16 августа бесконечно трудный экзамен выдержали и экипаж "Индевра", и его командир. Поразительное хладнокровие, железная выдержка, умелое руководство спасательной операцией - все это окончательно утвердило авторитет Кука.
Он не обладал внешним обаянием. Был сух, резок, не скупился на наказания, порой жестокие. Но постепенно матросы убеждались, что концы он вяжет лучше любого боцмана, что у штурвала с ним не сравнится ни один рулевой. Команда по его четким приказам мгновенно и в какой угодно обстановке ставила и убирала паруса. Астрономы экспедиции видели, с какой сноровкой он обращается с квадрантом и секстантом, как быстро ориентируется по звездам "чужого" неба, неба южного полушария.
Была ему звездная книга ясна,
И с ним говорила морская волна
Баратынский посвятил эти строки Иоганну Вольфгангу Гёте, но, право же, их с полным основанием можно отнести и к Джемсу Куку.
11 июня и 16 августа 1770 года он дважды спасал корабль от, казалось бы, неминуемой гибели. Но он ничего не смог бы сделать, если к этому времени благодаря его стараниям не сплотилась бы команда, готовая к самым тяжелым испытаниям и способная молниеносно выполнять приказы командира.
Любопытно, что Кук очень ценил матросов, которых он в первые месяцы плавания не раз сурово наказывал. Избыточную энергию этих нарушителей дисциплины он направлял в должное русло, оказывая им, несмотря на понесенное наказание, полное доверие.
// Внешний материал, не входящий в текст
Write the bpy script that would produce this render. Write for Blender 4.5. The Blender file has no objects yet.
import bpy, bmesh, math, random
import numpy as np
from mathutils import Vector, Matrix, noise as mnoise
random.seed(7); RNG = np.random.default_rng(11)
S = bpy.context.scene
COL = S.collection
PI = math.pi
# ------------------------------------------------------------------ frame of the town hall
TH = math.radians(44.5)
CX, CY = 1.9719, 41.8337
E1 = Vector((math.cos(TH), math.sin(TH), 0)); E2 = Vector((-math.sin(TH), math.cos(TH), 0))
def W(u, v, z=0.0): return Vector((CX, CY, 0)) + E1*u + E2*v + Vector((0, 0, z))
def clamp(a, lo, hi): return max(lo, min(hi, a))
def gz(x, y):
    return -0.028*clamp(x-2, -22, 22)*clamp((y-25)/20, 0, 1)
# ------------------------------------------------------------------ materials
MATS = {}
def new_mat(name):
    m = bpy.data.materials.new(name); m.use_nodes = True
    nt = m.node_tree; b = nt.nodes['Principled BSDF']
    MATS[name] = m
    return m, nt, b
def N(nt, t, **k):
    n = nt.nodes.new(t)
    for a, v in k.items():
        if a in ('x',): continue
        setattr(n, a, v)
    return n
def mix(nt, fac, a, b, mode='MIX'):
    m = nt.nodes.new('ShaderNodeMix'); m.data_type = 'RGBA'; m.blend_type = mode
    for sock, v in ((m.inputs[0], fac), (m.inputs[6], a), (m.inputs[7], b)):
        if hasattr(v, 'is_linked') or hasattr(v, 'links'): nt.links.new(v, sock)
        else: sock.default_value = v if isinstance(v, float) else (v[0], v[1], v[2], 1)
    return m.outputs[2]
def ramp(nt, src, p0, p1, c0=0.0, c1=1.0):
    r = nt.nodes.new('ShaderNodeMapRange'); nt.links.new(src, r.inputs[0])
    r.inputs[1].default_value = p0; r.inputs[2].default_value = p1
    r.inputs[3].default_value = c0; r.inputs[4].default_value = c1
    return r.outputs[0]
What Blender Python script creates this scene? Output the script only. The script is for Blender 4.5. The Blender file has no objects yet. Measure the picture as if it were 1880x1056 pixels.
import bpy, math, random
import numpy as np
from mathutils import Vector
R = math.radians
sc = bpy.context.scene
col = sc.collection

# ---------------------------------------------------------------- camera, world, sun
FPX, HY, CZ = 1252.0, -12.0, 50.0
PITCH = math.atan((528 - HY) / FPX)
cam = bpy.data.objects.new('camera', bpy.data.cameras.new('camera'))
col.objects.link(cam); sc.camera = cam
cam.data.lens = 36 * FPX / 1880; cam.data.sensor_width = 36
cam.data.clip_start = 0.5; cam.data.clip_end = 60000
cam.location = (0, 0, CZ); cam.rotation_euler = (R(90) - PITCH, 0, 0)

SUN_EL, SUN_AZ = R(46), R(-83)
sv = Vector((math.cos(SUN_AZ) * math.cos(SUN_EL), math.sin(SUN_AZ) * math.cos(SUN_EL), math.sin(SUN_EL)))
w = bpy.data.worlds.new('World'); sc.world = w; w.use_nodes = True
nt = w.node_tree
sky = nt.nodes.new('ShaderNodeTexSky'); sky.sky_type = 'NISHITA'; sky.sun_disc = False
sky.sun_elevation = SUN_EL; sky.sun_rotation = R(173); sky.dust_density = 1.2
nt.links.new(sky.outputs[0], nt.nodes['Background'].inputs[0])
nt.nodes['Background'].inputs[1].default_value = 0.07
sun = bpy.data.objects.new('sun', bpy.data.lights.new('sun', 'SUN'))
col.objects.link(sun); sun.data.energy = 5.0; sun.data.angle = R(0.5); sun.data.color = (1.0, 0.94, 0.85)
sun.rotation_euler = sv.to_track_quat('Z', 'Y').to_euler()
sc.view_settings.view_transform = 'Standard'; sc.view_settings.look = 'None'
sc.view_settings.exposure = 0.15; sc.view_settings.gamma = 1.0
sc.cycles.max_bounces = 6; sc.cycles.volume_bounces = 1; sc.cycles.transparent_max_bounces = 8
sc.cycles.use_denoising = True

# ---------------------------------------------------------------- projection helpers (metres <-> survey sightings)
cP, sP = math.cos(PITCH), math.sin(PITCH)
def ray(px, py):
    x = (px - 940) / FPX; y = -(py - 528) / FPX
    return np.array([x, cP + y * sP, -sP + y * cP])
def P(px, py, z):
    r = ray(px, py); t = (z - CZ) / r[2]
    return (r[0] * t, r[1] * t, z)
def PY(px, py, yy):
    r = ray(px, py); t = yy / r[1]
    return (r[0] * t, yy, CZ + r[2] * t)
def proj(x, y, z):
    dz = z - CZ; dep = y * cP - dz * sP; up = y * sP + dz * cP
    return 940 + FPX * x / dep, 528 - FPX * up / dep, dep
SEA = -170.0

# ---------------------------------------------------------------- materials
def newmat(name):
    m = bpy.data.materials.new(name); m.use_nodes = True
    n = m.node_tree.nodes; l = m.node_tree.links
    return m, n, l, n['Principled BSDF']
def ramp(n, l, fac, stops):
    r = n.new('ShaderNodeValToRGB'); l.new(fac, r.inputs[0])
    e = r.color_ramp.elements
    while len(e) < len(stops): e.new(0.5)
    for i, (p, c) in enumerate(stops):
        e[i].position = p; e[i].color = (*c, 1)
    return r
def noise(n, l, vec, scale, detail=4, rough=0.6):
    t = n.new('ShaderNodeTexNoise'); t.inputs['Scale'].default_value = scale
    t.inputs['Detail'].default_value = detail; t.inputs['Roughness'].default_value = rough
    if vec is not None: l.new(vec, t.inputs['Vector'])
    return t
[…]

В результате эти люди проникались глубоким уважением к командиру и становились его спутниками в последующих плаваниях.
Мы уже упоминали, что в королевском британском флоте тысячи людей гибли от цинги и желудочных заболеваний. В первом плавании у Кука умерло много людей - экипаж пострадал от тропической лихорадки, подхваченной на Яве.
Однако и в первой и в последующих экспедициях цинга не причиняла ни малейшего ущерба командам. По очень простой причине: Кук ввел убийственный для цинги режим питания. Кислая капуста, лук, чеснок, настой хвои, свежее мясо, свежие овощи и свежие фрукты при первой же возможности. Разные травы - на стоянках их легко можно было собрать. Вот, собственно, и все.